母親が、美容部員であり、フランス、ドイツ、ロシア、イギリスの血がミックスされています。そして、双子の兄弟がいます。ヴィヴィアン・リーやロジャー・ムーア(3代目JB)、リチャード・アッテンボローが卒業した英国王立演劇学校出身です。舞台劇ハムレットで、ハムレットを演じ「次世代のローレンス・オリヴィエ」とまで絶賛された超実力派です。
彼の一番のお気に入りの映画スターは、とぼけたムードを持ち味にしていたジェームズ・ステュアートというだけあって、Qの役柄にも通じるものがあります。ちなみにはベンは「僕の大好きなボンドムービーは、『007/ドクター・ノオ』と、『007/ロシアより愛をこめて』なんです」と言っています。
草食男子〝Q〟スタイル3
- ビリー・リードのアスターコート。ノッチカラー。ウール
- ポール&ジョーのルサーブル・セーター。赤×青マルチカラーパターン。ラウンドカラー。ロングスリーブ
- UnivoのプラスティックU5眼鏡
バーバリーとティモシー・エヴェレスト
本作において、悪役のCを演じたアンドリュー・スコットのスーツは、全てバーバリーを着用しています。一方、バティスタが列車でボンドを襲撃する時のスーツは、英国調です。ロンドンのテーラー、ティモシー・エヴェレストによるものです。ちなみにクリストフ・ヴァルツが着用したミッドナイト・ブルーのジャケットも同じく。
ジェームズ・ボンド・スタイル10
- ジョンバルベイトスのゴートスエード(山羊革のバックスキン)のジャケット。ラルフ・ローレンとカルバン・クラインでキャリアを積んだバルベイトスが2000年にスタートしたブランド
- エヌピールのモックネックニット
- サンダースのプレイボーイチャッカブーツ。ノーザンプトンの老舗
もしあなたがメンズファッションの販売員なら・・・
私は、007シリーズ全24作品を、見ることをお奨めします。いいえ、お奨めするという言葉ではなく、絶対に見ないとメンズファッションを扱う資格はありません。男性にとって、ファッションとは何か?洋服を着るということはどういうことか?その歴史の片鱗が、メンズ・スーツの50年史が、そこには凝縮されているからです。

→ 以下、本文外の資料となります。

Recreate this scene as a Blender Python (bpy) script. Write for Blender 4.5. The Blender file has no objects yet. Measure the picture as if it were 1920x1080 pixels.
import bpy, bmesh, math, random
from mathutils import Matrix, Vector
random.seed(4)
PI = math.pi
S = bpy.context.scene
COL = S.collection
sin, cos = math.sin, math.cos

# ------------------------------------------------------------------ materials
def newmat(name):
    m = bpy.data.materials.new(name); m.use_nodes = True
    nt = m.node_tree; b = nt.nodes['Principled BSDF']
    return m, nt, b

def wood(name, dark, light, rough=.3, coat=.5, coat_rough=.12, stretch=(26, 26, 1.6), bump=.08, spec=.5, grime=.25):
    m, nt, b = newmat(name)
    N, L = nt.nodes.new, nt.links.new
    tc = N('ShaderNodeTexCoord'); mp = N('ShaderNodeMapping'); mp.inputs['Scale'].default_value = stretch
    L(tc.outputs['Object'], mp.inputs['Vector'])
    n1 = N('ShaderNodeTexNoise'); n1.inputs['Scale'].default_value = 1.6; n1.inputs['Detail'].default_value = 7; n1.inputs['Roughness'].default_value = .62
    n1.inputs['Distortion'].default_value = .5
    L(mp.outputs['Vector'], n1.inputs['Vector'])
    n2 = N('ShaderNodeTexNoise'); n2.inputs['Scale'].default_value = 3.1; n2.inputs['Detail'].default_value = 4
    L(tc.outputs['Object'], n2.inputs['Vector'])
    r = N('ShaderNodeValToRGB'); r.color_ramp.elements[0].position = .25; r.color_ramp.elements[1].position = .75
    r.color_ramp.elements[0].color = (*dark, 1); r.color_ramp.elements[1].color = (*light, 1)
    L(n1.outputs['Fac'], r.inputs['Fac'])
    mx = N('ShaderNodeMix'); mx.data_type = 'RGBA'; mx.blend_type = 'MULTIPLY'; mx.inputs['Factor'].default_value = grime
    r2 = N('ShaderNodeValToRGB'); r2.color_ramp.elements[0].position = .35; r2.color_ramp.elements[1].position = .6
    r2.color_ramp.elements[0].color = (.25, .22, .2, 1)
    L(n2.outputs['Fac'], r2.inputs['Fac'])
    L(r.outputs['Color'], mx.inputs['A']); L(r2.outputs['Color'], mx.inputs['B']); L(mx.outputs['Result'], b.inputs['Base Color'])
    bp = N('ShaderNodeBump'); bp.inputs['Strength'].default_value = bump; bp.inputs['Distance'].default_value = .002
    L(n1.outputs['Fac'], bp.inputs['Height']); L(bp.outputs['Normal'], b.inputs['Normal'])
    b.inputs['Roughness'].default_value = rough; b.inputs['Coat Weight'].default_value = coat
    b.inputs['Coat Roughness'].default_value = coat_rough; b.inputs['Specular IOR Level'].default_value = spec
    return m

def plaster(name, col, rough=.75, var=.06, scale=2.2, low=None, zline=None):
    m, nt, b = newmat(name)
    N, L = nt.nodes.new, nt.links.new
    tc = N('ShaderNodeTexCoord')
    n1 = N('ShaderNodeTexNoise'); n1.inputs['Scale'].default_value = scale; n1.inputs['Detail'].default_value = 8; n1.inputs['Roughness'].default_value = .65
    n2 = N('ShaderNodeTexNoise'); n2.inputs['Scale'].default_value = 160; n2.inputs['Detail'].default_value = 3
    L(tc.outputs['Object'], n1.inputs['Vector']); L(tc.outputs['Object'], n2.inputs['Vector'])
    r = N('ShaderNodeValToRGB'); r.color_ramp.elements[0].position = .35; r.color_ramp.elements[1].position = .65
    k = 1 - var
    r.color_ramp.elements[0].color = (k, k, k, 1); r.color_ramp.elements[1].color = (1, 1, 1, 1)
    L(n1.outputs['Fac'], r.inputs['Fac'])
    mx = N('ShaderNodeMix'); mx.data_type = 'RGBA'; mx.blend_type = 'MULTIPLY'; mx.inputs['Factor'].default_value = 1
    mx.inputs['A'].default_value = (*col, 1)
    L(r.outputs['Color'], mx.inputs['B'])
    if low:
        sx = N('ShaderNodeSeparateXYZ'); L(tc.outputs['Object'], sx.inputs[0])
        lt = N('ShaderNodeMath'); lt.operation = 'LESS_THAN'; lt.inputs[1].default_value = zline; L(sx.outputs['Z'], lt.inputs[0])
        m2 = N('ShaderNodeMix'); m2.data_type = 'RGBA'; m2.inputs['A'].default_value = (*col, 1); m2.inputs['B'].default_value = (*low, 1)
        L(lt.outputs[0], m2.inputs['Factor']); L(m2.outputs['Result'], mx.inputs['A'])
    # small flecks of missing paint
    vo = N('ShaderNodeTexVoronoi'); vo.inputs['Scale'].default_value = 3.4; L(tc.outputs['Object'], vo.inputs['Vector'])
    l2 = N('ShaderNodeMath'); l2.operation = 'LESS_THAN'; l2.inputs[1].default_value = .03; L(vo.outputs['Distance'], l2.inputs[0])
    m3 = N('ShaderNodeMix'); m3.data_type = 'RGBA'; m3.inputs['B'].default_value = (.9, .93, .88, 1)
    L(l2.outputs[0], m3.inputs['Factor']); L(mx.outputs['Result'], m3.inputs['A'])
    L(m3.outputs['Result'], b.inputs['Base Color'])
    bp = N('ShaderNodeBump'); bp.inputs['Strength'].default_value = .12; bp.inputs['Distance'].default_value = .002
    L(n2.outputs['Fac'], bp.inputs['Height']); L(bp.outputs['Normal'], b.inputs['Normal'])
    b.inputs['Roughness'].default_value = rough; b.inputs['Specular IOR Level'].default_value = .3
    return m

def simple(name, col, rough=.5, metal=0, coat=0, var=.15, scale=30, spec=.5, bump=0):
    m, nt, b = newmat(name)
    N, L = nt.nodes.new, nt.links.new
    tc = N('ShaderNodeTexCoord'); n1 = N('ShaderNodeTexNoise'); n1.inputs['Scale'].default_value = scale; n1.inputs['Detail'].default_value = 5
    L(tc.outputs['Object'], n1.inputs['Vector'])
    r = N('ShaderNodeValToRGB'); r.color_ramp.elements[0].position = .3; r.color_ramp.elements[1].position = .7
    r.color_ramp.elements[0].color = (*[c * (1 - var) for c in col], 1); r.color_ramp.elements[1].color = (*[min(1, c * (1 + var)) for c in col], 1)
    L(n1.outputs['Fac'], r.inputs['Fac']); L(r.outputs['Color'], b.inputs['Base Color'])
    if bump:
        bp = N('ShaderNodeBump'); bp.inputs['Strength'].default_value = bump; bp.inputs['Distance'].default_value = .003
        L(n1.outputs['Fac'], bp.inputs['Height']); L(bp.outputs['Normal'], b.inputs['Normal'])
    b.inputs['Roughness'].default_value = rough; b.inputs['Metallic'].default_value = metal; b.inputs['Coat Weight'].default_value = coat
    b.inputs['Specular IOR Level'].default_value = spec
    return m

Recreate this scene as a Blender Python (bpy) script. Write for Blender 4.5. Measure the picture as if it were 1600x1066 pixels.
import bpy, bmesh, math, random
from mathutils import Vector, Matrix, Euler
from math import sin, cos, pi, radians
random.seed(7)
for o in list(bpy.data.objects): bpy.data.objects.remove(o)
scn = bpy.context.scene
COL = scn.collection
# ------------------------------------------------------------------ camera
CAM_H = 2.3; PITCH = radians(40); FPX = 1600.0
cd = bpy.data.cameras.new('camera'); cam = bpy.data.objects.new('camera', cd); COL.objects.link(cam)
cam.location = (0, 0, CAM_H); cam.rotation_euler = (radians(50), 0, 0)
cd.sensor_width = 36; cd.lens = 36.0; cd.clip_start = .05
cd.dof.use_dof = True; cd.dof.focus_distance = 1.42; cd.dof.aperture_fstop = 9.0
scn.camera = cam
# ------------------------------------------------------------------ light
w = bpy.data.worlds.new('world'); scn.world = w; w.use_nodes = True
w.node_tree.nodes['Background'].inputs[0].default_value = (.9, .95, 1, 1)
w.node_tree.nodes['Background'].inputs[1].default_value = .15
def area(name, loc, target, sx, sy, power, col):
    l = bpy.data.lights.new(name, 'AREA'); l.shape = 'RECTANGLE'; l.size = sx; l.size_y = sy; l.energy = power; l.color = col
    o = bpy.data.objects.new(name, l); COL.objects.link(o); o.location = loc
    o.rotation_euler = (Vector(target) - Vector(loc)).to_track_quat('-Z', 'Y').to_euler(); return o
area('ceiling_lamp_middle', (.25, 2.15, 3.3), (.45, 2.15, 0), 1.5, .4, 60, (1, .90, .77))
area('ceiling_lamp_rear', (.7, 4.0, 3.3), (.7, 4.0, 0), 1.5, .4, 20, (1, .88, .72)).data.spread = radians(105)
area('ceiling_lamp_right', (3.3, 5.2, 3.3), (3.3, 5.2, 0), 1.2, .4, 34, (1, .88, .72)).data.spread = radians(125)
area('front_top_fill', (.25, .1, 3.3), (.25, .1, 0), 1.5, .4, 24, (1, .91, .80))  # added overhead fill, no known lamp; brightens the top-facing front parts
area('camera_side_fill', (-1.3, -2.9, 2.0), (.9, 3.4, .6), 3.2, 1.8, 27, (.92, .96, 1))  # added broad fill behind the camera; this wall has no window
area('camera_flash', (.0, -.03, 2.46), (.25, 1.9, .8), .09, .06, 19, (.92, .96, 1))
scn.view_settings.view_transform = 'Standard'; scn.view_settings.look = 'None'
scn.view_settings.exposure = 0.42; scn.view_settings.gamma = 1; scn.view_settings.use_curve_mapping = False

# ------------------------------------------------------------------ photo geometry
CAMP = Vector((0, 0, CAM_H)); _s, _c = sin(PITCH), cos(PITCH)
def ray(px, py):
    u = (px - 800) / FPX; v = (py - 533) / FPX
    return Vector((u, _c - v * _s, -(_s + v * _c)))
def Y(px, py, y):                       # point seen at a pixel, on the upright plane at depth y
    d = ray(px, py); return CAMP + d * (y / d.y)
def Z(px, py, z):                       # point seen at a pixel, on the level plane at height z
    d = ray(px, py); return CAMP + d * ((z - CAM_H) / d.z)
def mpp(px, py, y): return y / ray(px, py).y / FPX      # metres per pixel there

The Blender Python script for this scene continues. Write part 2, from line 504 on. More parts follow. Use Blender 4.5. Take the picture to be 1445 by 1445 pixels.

さらに、女性ファッション、ヘアメイクまで時代を追って感じ取ることが出来ます。2016年を境にファッション及びアパレル業界において、若き人々には知識武装が求められています。今や、この業界は、とてつもないファッション知識に乏しい老害に食い尽くされています。ファッションとはかけ離れた感覚で、しなければいけない仕事ばかり増えて、自分達のファッション感度を磨くためのお金と時間と集中力はどんなに頑張っても勝ち取れそうにはありません。そんなお先真っ暗に見える環境だからこそ、ファッションに対する知識を高めて、ラグジュアリー・ブランドを販売しても、将来の保証のないファッション&アパレル業界の変革に立ち上がらないといけないのです!
文句をぐ~たれて、勉強もせずに、仕事が終わると、アパレル仲間が集まり、安い居酒屋で、進歩のないファッション談義に花を咲かせている暇があるならば、ボンドムービー24作品をまずはコンプリートするべきです!そして、ファッションに対する自分自身の考えと向き合ってみましょう。今は何も出来ない?いいえ、学ぶことは出来るはずです。ラグジュアリー・ファッションは買えなくても、知識は吸収することは出来ます。ファッションは芸術の段階に入ります。そして、本当にファッションを愛する者のみが、勝ち上がれる下剋上がやって来るのです。流行よりも、過去の知識を得ることが、今販売員に、残された偉大さへの道なのです。